The Wire and Philosophy: Part Two
The Individual and Society
"You got to keep the devil, way down in the hole." The refrain from the opening theme is an interesting mantra considering that The Wire is precisely about calling these "devils" out of their dark holes so that we may see and start to understand them, not only as individuals, but as products of a certain type of world. Who are these devils? Are they wholly evil and depraved? Or, once we start to see the "holes" from which they emerge, might we start to have some sympathy for these devils? What do Avon, Stringer, Omar, Bubbles, Sobotka, The Greek, Marlo have to say, not only about themselves, but about us and the social conditions that makes possible such "devils"? Let these devils come out their holes to speak—let us listen fully attuned.

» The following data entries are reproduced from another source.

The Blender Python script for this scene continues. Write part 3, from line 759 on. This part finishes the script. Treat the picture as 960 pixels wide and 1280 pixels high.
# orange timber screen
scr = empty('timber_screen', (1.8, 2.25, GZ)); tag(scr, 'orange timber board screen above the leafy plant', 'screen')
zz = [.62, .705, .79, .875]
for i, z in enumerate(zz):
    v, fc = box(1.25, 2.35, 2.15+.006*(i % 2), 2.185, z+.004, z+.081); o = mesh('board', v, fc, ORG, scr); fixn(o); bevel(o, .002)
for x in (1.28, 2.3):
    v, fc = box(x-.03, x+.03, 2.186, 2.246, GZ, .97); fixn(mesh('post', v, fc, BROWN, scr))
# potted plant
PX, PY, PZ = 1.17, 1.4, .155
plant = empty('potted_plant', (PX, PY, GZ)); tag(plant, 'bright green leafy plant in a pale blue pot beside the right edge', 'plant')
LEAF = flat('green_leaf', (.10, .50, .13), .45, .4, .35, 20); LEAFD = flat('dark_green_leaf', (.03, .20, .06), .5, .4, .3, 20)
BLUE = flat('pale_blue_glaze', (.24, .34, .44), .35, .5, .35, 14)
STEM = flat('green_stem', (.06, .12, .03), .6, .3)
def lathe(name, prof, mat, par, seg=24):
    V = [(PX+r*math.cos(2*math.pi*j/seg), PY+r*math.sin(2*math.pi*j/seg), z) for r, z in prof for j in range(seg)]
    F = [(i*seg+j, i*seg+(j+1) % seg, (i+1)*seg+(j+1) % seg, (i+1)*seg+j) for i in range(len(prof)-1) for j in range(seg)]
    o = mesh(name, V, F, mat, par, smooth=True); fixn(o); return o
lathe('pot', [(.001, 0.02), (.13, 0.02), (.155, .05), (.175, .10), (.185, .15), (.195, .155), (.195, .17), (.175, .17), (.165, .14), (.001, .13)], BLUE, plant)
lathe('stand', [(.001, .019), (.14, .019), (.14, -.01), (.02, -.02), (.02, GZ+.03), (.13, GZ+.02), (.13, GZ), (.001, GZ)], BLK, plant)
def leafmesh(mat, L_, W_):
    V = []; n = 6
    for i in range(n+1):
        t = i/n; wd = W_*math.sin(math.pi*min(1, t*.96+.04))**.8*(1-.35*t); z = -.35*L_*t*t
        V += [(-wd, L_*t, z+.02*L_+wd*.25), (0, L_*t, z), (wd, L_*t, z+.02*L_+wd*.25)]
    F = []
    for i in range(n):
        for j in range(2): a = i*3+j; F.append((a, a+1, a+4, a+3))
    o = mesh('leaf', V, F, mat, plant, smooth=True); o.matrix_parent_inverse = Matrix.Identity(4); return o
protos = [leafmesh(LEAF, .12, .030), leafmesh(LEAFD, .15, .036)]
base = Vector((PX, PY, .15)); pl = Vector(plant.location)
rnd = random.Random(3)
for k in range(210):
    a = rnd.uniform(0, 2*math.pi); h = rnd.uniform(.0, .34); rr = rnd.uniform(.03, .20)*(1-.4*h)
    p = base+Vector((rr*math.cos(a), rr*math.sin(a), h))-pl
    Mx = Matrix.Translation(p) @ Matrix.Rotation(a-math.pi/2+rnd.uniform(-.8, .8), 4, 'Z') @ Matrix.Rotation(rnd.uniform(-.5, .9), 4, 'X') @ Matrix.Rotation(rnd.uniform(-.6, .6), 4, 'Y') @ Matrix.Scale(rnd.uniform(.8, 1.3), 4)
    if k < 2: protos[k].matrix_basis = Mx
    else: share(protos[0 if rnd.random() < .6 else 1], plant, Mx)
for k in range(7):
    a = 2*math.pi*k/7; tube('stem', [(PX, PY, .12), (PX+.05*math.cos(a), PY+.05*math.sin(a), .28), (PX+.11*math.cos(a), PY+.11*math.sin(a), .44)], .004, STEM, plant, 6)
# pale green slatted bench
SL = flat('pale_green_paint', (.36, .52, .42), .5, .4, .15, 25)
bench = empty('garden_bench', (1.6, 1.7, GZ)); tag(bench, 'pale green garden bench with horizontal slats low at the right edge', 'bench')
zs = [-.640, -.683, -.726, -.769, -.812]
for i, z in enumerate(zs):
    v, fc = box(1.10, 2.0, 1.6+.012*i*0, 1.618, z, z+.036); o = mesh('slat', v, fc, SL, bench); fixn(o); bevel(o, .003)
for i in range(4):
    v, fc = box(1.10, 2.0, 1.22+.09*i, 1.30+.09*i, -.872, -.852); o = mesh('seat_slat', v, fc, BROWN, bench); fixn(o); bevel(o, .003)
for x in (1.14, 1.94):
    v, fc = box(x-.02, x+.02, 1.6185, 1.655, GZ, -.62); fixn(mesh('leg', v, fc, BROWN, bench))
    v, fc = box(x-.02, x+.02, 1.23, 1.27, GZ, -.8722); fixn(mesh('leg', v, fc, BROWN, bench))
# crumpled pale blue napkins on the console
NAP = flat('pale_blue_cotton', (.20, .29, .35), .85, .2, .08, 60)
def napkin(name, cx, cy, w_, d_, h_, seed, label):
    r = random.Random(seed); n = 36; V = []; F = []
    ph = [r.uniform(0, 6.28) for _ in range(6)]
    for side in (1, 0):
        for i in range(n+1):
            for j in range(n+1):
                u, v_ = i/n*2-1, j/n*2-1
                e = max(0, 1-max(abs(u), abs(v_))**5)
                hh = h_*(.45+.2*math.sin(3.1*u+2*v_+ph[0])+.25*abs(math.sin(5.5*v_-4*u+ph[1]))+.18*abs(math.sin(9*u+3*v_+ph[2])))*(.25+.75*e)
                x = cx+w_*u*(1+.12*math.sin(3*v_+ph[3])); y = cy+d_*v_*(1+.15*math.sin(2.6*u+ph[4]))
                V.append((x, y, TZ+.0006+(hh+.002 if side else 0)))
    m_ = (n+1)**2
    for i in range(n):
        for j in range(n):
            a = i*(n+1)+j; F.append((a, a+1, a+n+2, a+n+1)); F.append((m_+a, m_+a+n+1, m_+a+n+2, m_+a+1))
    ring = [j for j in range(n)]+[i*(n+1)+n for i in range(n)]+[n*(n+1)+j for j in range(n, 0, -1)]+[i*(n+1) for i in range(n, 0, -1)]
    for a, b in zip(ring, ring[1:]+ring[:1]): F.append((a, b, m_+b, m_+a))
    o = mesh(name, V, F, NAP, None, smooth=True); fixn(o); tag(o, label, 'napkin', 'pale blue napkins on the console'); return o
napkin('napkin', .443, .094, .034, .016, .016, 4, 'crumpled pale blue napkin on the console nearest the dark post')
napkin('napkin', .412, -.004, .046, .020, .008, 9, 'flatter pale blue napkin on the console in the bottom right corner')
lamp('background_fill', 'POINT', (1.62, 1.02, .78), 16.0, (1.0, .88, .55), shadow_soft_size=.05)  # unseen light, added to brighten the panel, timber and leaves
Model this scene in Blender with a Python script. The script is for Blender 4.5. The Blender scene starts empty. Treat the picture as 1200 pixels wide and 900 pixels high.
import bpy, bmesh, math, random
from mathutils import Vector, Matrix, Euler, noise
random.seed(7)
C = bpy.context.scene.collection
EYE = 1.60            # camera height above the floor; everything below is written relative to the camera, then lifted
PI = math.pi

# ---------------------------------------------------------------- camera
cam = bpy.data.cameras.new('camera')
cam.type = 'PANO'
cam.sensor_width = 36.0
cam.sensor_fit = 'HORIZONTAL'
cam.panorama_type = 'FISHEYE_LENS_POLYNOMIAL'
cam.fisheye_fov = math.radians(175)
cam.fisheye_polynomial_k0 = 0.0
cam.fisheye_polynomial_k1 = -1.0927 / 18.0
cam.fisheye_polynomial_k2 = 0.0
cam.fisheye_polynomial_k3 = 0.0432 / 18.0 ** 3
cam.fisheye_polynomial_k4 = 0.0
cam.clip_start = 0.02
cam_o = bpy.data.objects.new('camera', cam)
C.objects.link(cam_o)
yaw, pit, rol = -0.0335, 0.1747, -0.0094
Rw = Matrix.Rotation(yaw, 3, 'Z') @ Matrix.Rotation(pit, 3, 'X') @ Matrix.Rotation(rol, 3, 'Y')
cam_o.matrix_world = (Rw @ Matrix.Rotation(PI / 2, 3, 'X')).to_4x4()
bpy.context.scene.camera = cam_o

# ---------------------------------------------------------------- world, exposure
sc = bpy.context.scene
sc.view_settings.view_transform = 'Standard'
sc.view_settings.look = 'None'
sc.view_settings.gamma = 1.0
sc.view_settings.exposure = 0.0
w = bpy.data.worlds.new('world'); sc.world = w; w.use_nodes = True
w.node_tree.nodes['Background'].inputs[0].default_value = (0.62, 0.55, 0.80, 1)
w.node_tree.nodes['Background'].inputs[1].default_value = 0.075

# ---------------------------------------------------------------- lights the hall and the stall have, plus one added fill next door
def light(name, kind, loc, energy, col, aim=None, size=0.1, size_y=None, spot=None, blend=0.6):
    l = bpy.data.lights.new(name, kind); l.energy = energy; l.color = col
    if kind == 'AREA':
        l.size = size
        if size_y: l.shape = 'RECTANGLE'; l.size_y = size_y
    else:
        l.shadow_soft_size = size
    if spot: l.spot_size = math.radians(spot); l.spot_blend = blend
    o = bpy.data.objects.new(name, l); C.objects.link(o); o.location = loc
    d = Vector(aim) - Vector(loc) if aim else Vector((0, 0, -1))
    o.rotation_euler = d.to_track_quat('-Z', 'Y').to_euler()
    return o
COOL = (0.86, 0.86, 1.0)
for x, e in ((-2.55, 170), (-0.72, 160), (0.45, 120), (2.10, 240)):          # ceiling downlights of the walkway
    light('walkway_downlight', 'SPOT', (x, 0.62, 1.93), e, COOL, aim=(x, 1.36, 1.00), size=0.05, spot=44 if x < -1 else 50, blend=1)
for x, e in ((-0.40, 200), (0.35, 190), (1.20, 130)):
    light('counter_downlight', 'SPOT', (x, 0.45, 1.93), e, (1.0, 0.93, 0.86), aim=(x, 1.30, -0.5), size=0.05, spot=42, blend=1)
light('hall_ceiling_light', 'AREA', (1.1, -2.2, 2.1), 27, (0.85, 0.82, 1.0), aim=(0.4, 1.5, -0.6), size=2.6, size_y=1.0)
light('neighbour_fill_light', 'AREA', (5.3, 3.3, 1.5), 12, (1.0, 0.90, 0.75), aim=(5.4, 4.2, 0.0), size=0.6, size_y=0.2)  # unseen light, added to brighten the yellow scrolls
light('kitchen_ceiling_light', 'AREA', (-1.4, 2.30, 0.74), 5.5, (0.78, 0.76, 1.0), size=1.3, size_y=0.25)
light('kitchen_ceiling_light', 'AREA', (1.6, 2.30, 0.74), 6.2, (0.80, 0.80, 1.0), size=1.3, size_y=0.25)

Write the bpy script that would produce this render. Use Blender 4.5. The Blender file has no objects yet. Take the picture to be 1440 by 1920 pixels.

There are two ways that we must "listen" and "understand" the devil: 1) as an individual, 2) as a product of the social, economic, political, and historical environment that preceded them and surround them. Though all individuals must be understood as being dual-sided in this way, the criminal is perhaps more interesting and important because he represents most explicitly the ways in which the many "sides" of a person—individual and social, independent and dependent, past, present, and future—collide, fissure, break down entirely. Crime does not only reveal a psychology but a sociology, and the criminal is a refraction whereby we best "see" the spectrum of influences that constitute an "individual" as such.